→ Exercise description: Begin with the first line below and retype each line exactly through the line containing "SC.camera = cam_o". Any pictures are to be left out.

========

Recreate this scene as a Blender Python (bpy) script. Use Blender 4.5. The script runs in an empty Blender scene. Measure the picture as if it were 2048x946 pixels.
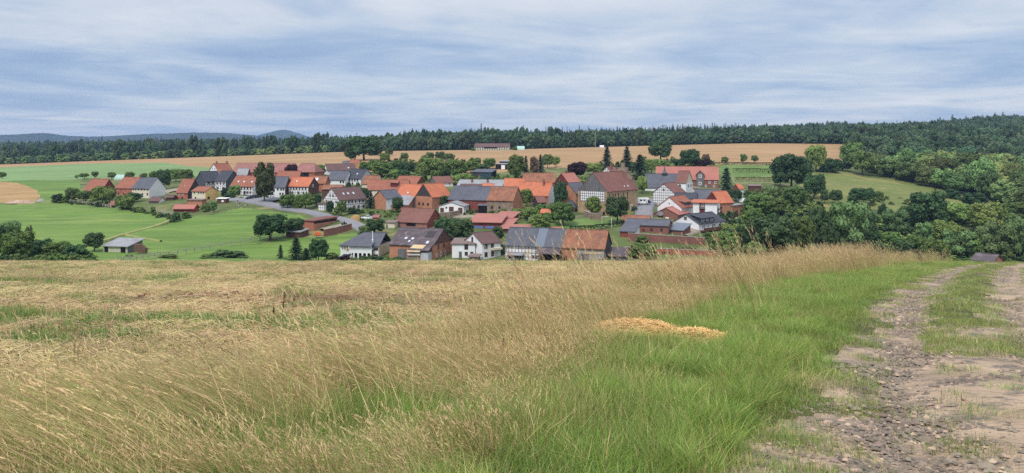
import bpy, bmesh, math, random
import numpy as np
from mathutils import Vector, Matrix

SC = bpy.context.scene
COL = SC.collection
R = math.radians
F = 1600.0          # focal length in pixels of the 2048 px wide photograph
HZ = 290.0          # horizon row in the photograph
rnd = random.Random(7)
npr = np.random.default_rng(7)

# ------------------------------------------------------------------ camera
cam = bpy.data.cameras.new('camera')
cam_o = bpy.data.objects.new('camera', cam); COL.objects.link(cam_o)
cam.sensor_width = 36.0
cam.lens = 36.0 * F / 2048.0
cam.shift_y = -(473.0 - HZ) / 2048.0
cam.clip_start = 0.05
cam.clip_end = 30000
cam_o.location = (0, 0, 0)
cam_o.rotation_euler = (R(90), 0, 0)
SC.camera = cam_o

# ------------------------------------------------------------------ world: layered stratocumulus over a pale sky
SUN_EL, SUN_AZ = 52.0, -155.0      # degrees; azimuth from +Y (view direction) clockwise
W = bpy.data.worlds.new('World'); SC.world = W; W.use_nodes = True
nt = W.node_tree; nt.nodes.clear()
def N(t, **k):
    n = nt.nodes.new(t)
    for a, b in k.items(): setattr(n, a, b)
    return n
def LK(a, b): nt.links.new(a, b)
def MATH(op, a, b=None, c=None):
    m = N('ShaderNodeMath', operation=op)
    for i, v in enumerate((a, b, c)):
        if v is None: continue
        if isinstance(v, (int, float)): m.inputs[i].default_value = v
        else: LK(v, m.inputs[i])
    return m.outputs[0]
def lin(c):
    return tuple((x / 255 / 12.92) if x / 255 <= 0.04045 else ((x / 255 + 0.055) / 1.055) ** 2.4 for x in c)
EXPO = 1.0
sky = N('ShaderNodeTexSky', sky_type='NISHITA', sun_disc=False)
sky.sun_elevation = R(SUN_EL); sky.sun_rotation = R(SUN_AZ)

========

→ The response:
Recreate this scene as a Blender Python (bpy) script. Use Blender 4.5. The script runs in an empty Blender scene. Measure the picture as if it were 2048x946 pixels.
import bpy, bmesh, math, random
import numpy as np
from mathutils import Vector, Matrix

SC = bpy.context.scene
COL = SC.collection
R = math.radians
F = 1600.0          # focal length in pixels of the 2048 px wide photograph
HZ = 290.0          # horizon row in the photograph
rnd = random.Random(7)
npr = np.random.default_rng(7)

# ------------------------------------------------------------------ camera
cam = bpy.data.cameras.new('camera')
cam_o = bpy.data.objects.new('camera', cam); COL.objects.link(cam_o)
cam.sensor_width = 36.0
cam.lens = 36.0 * F / 2048.0
cam.shift_y = -(473.0 - HZ) / 2048.0
cam.clip_start = 0.05
cam.clip_end = 30000
cam_o.location = (0, 0, 0)
cam_o.rotation_euler = (R(90), 0, 0)
SC.camera = cam_o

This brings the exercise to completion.